Lembrando passado próximo, filme sobre guerra na Ucrânia ecoa no presente

Filme "Klondike" retrata sofrimento do povo ucraniano - Divulgação
Filme 'Klondike' retrata sofrimento do povo ucraniano Imagem: Divulgação

Cláudio Gabriel

Colaboração para o UOL, do Rio

05/05/2022 15h15

Sempre que algum acontecimento político pelo mundo ocorre, é comum observarmos indicações de filmes e séries que estabeleçam certo paralelo. Alguns podendo ser premonitórios. Já outros, trazem um espírito do tempo, com relações intrínsecas ao momento vivido. Isso não foi diferente quando eclodiu a Guerra na Ucrânia, com indicações de documentários e longas, desde sobre Vladmir Putin até a história do próprio país invadido.

Contudo, o lançamento de "Klondike - A Guerra na Ucrânia" traz um elemento fundamental para a lembrança dessas obras que discutem o momento: suas relações com um passado próximo. E isso tudo feito de forma direta e através de metáforas mais "óbvias", por assim dizer.
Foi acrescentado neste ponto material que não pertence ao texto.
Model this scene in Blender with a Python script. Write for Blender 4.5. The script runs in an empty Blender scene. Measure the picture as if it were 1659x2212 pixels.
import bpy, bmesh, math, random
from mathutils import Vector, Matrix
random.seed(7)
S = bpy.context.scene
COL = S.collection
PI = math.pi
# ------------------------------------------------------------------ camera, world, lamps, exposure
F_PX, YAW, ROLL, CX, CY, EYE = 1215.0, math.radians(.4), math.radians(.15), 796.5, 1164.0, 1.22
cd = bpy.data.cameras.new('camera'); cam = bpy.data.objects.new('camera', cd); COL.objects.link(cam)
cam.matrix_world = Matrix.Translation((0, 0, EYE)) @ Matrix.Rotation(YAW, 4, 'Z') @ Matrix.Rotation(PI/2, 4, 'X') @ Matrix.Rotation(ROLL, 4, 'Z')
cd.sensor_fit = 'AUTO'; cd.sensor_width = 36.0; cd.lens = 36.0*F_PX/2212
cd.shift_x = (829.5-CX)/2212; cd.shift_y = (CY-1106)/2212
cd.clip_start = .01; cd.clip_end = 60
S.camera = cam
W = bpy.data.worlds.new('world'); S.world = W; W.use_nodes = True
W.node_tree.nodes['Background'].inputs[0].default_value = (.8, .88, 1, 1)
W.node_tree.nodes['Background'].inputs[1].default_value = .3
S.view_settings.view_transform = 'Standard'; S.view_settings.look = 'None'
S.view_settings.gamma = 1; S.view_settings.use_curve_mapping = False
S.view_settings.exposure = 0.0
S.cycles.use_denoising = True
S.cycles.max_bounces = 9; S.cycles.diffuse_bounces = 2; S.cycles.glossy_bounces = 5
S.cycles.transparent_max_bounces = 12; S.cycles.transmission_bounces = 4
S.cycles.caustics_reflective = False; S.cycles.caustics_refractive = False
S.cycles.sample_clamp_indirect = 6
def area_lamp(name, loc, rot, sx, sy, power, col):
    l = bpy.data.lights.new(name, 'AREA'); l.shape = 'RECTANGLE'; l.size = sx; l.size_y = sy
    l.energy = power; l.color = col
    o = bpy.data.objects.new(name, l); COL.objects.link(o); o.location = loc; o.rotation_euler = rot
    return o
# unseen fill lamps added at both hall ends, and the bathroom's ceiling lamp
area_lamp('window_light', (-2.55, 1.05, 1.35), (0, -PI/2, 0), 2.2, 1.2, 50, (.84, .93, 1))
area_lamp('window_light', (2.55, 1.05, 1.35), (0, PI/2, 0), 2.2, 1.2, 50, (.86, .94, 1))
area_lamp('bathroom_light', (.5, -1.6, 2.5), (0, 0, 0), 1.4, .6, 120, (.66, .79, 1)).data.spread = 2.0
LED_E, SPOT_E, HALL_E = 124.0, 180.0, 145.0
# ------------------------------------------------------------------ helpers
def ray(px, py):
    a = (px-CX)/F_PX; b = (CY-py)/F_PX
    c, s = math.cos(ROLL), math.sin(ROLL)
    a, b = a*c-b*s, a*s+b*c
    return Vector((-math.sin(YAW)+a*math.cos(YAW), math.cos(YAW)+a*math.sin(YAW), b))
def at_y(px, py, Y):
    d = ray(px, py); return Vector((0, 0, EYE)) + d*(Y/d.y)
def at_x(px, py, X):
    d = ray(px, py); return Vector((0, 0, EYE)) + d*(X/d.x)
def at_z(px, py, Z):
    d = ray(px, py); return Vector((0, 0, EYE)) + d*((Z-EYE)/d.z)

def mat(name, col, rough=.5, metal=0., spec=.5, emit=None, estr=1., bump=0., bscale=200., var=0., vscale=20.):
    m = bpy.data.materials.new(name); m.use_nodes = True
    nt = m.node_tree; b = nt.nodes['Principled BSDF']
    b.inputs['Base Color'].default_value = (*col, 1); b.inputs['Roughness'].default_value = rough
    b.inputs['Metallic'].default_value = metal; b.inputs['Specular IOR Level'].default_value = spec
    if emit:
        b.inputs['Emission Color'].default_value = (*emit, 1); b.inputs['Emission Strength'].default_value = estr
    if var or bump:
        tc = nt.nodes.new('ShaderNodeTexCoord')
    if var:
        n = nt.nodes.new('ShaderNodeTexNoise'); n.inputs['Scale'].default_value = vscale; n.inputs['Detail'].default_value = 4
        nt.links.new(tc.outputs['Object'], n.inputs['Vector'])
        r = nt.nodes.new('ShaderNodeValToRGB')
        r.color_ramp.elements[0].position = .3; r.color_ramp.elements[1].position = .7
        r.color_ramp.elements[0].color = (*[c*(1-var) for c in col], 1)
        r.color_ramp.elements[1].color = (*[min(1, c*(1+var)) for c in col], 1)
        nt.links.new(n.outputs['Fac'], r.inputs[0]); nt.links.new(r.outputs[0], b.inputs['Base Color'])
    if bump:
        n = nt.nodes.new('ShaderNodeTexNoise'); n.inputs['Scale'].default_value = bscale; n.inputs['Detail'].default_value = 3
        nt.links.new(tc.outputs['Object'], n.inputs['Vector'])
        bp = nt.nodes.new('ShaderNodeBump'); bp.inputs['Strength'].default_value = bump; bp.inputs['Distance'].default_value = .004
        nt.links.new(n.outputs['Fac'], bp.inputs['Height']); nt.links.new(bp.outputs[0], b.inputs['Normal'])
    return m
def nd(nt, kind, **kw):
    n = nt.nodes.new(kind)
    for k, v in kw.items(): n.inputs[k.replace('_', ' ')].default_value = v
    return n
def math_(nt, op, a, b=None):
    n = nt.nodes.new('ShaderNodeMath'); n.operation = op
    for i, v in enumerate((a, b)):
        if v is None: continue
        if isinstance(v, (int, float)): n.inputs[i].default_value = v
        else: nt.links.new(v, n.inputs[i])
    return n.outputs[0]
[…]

Na história, acompanhamos a vida tranquila em uma fazenda na região de Donbass — aliás, uma das cidades invadidas pela Rússia no conflito atual —. Por lá, vivem o casal Irka (Oksana Cherkashyna), que está grávida, e o marido Tolik (Sergey Shadrin). A realidade pacífica deles começa a mudar quando o vilarejo é invadido e bombardeado e eles, à espera da criança, são os únicos a se manterem por lá.
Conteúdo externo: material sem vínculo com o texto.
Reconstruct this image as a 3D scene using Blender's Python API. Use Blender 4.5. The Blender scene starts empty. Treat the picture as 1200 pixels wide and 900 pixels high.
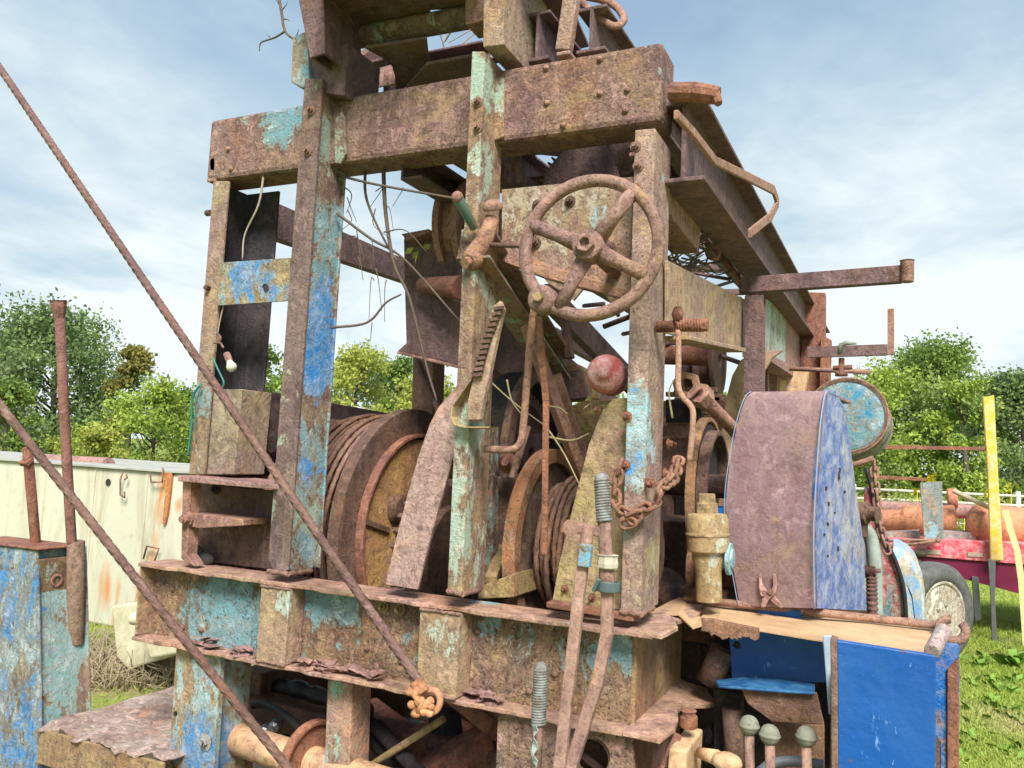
import bpy, math, random
import numpy as np
from mathutils import Vector, Matrix
random.seed(7); RNG = np.random.default_rng(7)
R = math.radians
V = Vector
scn = bpy.context.scene
COL = scn.collection
# ------------------------------------------------------------------ camera
F = 950.0
ax_x = V((2030, -15, 950)).normalized()
ax_y = V(((F*F - 15*105)/2030, -105, -F)).normalized()
ax_z = ax_x.cross(ax_y)
M = Matrix((ax_x, ax_y, ax_z))            # camera axes -> world axes
C = V((0.652, -2.2647, 1.7))
cam = bpy.data.cameras.new('camera'); co = bpy.data.objects.new('camera', cam); COL.objects.link(co)
co.matrix_world = Matrix.Translation(C) @ M.to_4x4()
cam.sensor_width = 36; cam.lens = F/1200*36; cam.clip_end = 2000; cam.clip_start = 0.05
scn.camera = co

def P(px, py, x=None, y=None, z=None, plane=None):
    """point of the world seen at a place of the photograph and lying on a known plane"""
    d = M @ V((px-600, 450-py, -F))
    if plane:
        q, n = plane; n = V(n); t = (V(q)-C).dot(n)/d.dot(n)
    elif x is not None: t = (x-C.x)/d.x
    elif y is not None: t = (y-C.y)/d.y
    else: t = (z-C.z)/d.z
    return C + d*t
def far(px, py, dist):
    d = M @ V((px-600, 450-py, -F)); return C + d*(dist/F)

# ------------------------------------------------------------------ materials
def newmat(name):
    m = bpy.data.materials.new(name); m.use_nodes = True
    nt = m.node_tree; nt.nodes.clear()
    out = nt.nodes.new('ShaderNodeOutputMaterial'); b = nt.nodes.new('ShaderNodeBsdfPrincipled')
    nt.links.new(b.outputs[0], out.inputs[0])
    return m, nt, b
def N(nt, t, **k):
    n = nt.nodes.new(t)
    for a, v in k.items(): setattr(n, a, v)
    return n
def noise(nt, vec, scale, detail=4, rough=.6, dist=0, off=(0,0,0), stretch=None):
    mp = N(nt, 'ShaderNodeMapping'); mp.inputs['Location'].default_value = off
    if stretch: mp.inputs['Scale'].default_value = stretch
    nt.links.new(vec, mp.inputs['Vector'])
    n = N(nt, 'ShaderNodeTexNoise'); n.inputs['Scale'].default_value = scale
    n.inputs['Detail'].default_value = detail; n.inputs['Roughness'].default_value = rough
    n.inputs['Distortion'].default_value = dist
    nt.links.new(mp.outputs[0], n.inputs['Vector']); return n.outputs['Fac']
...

Klondike - Divulgação - Divulgação
'Klondike - A Guerra na Ucrânia' retrata a realidade do país invadido pela Rússia
Imagem: Divulgação

A direção da ucraniana Maryna Er Gorbach traz uma curiosa contemplação até inesperada no decorrer dos acontecimentos. É uma narrativa em que, apesar de haver uma urgência em toda parte — seja pela guerra ou pelo nascimento —, se mantém pacífica com as situações. De certo modo, pode até parecer fria com tudo, mas, ao mesmo tempo, muito cru ao denunciar essa realidade.
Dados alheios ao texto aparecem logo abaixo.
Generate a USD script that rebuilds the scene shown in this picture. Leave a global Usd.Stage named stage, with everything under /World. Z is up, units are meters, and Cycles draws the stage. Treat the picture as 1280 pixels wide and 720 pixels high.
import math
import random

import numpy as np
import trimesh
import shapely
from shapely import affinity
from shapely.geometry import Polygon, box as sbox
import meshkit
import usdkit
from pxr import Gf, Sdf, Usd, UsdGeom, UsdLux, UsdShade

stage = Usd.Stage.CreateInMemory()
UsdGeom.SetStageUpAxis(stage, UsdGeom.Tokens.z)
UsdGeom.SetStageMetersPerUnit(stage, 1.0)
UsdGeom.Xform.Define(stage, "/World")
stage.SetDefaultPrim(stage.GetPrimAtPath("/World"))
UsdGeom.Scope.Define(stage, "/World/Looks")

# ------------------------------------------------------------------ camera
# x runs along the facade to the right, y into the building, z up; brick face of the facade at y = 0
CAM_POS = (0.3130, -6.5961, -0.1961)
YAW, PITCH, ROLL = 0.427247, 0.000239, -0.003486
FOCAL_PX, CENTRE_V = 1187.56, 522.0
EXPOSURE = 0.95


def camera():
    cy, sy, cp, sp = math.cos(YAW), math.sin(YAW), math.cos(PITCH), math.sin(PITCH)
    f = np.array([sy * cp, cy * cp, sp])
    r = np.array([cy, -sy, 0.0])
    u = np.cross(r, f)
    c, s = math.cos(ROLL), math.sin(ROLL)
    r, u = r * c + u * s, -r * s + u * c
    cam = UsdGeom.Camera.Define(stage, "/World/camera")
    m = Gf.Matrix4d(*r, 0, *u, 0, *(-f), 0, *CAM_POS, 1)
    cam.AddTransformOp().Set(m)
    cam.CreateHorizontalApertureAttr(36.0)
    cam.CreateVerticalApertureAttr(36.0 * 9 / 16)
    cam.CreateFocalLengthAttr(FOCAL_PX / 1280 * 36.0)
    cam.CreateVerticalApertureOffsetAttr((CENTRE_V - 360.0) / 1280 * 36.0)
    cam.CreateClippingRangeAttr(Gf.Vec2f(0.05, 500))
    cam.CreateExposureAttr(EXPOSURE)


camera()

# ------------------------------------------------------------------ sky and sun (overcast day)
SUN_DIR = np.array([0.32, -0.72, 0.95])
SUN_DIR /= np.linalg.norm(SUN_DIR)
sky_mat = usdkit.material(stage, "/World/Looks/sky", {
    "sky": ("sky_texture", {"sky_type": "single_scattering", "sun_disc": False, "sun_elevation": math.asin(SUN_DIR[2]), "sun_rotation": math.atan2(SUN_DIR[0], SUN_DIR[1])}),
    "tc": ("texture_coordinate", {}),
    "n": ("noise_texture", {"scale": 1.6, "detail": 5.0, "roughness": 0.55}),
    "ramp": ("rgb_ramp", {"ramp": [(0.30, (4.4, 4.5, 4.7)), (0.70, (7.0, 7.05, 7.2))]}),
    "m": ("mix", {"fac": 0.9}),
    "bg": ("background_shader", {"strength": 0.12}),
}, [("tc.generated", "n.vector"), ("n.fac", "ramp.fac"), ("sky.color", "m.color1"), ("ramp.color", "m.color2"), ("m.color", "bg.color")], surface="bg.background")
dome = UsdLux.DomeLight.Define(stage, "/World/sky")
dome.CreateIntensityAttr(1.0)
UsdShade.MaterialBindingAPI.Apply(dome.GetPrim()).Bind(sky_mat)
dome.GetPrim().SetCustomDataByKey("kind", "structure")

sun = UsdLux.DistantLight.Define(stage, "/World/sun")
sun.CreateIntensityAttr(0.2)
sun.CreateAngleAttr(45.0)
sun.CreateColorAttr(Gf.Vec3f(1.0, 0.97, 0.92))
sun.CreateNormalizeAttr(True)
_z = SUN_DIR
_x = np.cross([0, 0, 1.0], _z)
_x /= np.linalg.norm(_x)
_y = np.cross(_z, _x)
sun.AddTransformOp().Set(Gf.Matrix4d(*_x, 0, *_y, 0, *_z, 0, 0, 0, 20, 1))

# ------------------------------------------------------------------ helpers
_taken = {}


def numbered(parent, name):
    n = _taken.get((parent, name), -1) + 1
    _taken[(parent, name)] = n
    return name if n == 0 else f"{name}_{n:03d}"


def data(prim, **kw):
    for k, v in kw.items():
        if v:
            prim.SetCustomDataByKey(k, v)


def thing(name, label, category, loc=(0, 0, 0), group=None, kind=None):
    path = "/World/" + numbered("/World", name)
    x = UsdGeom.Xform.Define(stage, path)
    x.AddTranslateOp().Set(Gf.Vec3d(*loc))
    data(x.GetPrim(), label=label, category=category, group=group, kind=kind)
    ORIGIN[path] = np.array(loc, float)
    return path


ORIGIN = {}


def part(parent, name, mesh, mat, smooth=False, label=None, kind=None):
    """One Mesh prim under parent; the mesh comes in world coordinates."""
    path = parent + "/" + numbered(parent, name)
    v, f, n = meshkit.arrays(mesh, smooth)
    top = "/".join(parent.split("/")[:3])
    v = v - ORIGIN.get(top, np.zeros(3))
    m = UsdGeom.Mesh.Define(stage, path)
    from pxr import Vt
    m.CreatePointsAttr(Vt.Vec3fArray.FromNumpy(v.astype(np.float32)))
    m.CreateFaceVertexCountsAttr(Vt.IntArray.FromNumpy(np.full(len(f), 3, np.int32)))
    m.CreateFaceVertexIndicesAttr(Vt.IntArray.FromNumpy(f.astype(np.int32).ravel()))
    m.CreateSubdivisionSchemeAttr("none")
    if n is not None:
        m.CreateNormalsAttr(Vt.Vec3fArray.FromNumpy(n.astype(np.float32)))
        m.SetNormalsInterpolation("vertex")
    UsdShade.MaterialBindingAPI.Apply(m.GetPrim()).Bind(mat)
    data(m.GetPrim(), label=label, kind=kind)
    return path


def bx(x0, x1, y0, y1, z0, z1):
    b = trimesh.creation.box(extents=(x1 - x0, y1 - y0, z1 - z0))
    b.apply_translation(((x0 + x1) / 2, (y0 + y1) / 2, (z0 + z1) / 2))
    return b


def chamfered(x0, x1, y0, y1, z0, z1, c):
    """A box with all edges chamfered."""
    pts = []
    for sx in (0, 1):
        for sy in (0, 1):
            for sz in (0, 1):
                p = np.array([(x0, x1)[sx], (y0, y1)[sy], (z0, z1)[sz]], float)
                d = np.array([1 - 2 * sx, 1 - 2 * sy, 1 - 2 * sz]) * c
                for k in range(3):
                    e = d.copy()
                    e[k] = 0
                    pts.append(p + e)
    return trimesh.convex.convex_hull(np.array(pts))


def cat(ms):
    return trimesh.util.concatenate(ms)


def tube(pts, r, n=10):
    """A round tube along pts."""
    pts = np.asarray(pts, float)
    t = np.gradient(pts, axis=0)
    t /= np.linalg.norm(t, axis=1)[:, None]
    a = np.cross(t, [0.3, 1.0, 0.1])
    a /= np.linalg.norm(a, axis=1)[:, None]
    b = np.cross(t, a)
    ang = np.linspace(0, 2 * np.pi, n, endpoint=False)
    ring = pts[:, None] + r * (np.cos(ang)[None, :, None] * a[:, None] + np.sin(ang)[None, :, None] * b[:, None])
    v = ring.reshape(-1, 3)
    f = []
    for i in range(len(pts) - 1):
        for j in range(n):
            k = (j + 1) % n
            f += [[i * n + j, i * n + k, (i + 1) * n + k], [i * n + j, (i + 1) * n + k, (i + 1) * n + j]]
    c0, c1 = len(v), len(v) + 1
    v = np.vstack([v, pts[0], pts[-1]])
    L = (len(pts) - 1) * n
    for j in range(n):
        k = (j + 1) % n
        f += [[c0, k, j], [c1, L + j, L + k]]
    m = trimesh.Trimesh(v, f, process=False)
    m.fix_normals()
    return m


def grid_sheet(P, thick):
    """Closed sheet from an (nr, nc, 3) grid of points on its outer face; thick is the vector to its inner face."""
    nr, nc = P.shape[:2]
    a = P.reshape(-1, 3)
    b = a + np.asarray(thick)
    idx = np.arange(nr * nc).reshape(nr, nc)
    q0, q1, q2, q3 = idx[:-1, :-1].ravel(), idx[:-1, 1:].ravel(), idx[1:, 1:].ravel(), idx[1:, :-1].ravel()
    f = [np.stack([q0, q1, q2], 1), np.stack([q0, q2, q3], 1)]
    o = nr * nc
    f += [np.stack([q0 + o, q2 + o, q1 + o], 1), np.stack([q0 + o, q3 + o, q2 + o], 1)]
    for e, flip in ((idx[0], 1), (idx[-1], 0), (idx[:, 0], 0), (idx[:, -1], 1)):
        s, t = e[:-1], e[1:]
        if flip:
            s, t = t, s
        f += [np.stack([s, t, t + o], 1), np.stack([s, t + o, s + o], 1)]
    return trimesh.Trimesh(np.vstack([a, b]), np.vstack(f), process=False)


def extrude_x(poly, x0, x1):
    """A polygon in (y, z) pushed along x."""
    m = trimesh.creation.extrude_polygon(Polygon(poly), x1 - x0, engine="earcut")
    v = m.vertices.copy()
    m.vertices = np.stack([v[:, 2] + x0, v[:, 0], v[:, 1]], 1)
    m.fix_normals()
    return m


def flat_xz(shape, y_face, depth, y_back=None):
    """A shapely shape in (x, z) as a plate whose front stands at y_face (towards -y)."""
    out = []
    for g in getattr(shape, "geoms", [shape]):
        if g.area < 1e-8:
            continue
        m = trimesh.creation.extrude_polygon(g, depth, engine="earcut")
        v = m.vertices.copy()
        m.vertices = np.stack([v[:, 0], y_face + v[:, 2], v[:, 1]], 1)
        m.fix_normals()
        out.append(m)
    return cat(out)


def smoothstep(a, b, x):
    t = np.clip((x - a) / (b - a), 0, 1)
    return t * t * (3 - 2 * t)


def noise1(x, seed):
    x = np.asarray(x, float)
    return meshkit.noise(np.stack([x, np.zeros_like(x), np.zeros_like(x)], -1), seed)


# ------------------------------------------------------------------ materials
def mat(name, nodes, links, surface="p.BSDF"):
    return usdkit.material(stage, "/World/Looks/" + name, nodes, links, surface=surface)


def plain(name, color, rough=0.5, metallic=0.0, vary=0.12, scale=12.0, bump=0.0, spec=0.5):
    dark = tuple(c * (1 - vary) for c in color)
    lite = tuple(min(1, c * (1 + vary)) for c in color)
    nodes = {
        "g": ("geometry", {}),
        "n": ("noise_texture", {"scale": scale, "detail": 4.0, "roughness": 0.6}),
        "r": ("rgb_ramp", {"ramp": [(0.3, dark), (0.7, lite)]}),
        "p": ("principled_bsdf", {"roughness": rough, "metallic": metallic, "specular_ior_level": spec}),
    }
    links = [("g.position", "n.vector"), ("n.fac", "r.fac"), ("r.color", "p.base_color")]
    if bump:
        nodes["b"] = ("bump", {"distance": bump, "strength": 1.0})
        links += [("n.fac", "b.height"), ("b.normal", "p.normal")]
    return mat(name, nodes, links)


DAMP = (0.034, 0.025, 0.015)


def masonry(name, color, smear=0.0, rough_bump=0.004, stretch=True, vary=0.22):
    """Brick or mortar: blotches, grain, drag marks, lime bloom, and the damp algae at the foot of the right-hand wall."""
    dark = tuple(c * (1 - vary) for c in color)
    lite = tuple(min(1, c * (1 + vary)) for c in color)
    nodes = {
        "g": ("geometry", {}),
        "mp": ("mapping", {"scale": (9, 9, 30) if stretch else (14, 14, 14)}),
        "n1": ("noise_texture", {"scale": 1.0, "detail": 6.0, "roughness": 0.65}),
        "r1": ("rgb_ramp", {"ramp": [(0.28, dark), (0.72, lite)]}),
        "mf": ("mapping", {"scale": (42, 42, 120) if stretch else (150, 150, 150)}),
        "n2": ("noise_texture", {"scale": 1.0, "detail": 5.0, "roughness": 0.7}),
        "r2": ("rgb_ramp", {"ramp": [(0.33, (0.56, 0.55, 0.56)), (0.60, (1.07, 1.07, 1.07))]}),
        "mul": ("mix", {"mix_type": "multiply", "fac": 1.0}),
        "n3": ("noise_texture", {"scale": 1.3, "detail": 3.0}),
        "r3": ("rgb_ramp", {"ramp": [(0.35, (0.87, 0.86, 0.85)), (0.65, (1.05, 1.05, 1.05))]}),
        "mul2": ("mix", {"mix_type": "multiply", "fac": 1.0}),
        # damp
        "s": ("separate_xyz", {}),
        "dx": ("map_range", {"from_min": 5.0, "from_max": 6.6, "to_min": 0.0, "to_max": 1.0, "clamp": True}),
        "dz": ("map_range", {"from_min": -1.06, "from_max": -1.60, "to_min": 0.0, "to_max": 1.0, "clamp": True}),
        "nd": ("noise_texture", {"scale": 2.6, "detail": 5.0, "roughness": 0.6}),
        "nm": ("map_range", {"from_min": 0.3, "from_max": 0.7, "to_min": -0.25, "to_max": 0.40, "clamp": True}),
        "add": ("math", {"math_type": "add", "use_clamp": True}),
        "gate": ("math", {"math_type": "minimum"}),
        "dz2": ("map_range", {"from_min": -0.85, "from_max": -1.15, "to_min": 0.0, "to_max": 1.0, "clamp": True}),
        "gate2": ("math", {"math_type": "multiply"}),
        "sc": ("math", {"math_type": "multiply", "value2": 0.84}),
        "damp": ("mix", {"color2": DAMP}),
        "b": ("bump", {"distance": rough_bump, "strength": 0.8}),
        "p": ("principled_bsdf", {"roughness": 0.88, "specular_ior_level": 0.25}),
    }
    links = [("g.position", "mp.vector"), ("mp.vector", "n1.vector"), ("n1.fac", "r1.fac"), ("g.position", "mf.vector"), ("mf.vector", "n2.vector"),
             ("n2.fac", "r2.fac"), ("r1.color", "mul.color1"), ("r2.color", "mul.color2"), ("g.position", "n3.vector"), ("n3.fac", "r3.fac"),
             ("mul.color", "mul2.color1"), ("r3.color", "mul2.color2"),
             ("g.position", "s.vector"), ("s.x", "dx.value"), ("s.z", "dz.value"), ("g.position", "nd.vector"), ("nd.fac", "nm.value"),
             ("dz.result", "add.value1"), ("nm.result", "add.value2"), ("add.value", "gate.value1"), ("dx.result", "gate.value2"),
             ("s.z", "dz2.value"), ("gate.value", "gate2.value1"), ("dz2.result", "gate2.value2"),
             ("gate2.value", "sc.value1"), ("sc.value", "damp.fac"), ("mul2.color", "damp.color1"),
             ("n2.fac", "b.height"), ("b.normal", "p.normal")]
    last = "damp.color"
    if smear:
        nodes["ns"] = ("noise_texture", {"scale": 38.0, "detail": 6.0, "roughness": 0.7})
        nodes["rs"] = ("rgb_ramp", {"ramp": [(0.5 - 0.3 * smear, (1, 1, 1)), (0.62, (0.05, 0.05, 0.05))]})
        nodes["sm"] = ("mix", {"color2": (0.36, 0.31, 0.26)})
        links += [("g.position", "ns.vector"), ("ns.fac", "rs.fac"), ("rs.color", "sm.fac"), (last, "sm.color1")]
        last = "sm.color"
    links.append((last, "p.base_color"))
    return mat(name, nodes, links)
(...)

Como dito anteriormente, "Klondike - A Guerra na Ucrânia" ganha mais camadas pelo período atual. O conflito retratado no longa já tinha vislumbres de uma região em que boa parte da população apoia a Rússia, e não se vê como ucraniana. Só que o filme não se preocupa tanto assim com os pormenores da disputa. O que está em jogo dentro dele é o lado humano, quase que perdido em boa parte dos combatentes. Uma das cenas finais, por exemplo, em que há um tiroteio, mostra bem isso. Todos os personagens que participam, não ligam para a morte nem mesmo dos próprios companheiros. É como se a vida nesse terreno pouco importasse. E isso, junto com uma questão nacionalista histórica, dá um entendimento mais profundo do presente.

Klondike - Divulgação - Divulgação
Filme fala sobre realidade de famílias na região de Donbass durante conflito
Imagem: Divulgação

Para além da própria exposição, a diretora também se preocupa com o desenvolvimento da metáfora do nascimento do filho. Em certo sentido, algo similar ao feito por Ingmar Bergman em "O Ovo da Serpente", de 1977, para abordar a ascensão do nazismo na Alemanha. Er Gorbach gosta de trazer um incômodo a cada sequência do sofrimento com a gravidez da manhã, que ganha contornos filosóficos nos questionamentos de para que colocar uma criança neste mundo.

Longe de ser brilhante, "Klondike - A Guerra na Ucrânia" até consegue trabalhar no ambiente que se propõe. Talvez, fosse até deixado de lado por boa parte do público se fosse divulgado anteriormente. Mas, com o desenvolvimento da Guerra na Ucrânia, vira uma lembrança que o presente é construído pelo passado, mesmo que recente.